In the hours after the tragic news broke out, tributes and condolence messages have come from every direction, even those towards which his sport never ventured. That’s the kind of impact Kobe’s ilk have- they transcend cultures. My own relationship with Kobe Bryant was strictly digital. Highlight packages and YouTube videos are the only interactions I have ever had with his greatness. And yet, I, and millions of others, didn’t have to know the three seconds rule to be aware of what he achieved and what he symbolised for basketball, sport, and his community. Even if I never woke up at the break of dawn to watch him do his thing, I still felt like I knew Kobe.
Kobe Bryant’s legacy, irrespective of what happened last night, will never be limited to the basketball court. His was a career that will be celebrated beyond his career tally and PPG average. You only need to listen to the messages from the basketball community to understand the picture of inspiration and hope he was. Kobe typified what it meant to be a star athlete in the technicolor multimedia era. For a decade, he defined his sport. Cameras and mics followed him everywhere he went and yet, season after season, his numbers never dipped. Fame can wear people down and lead them astray; Kobe Bryant wore his like a lightweight jacket.

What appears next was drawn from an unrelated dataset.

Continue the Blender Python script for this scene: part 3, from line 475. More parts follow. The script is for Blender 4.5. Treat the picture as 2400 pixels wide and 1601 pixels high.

Kobe also did that thing all greats do — make greatness look easy and natural. His greatness lay as much in his ability with a million eyes on him and as in his dedication, drive, and deference to his craft when no one was looking. There is a story about him training all night during an off-season camp for the USA Olympic team that should be narrated to every one of us who take such brilliance for granted.
Sport is a profession of high expectations and diminishing returns — Sachin Tendulkar crossed a half-century only one out of every three times he went to bat and Lionel Messi misplaces more shots than he scores with. Yet, it hasn’t taken a lot for us to call Sachin or Messi the most unreasonable things for failing at an important hurdle, as if none of us ever fall or, to use Twitter vocabulary, bottle it. Kobe Bryant’s death is a nudge to all of us for cherishing athletes while we have the chance, because ever so often, all we’ll be left with are tributes after they’re long gone.
The late poet and singer Jim Carroll once wrote — “In basketball, you can correct your mistakes immediately, and mid-air.” Never have those words found poignancy like they do today. Rest in peace, Kobe.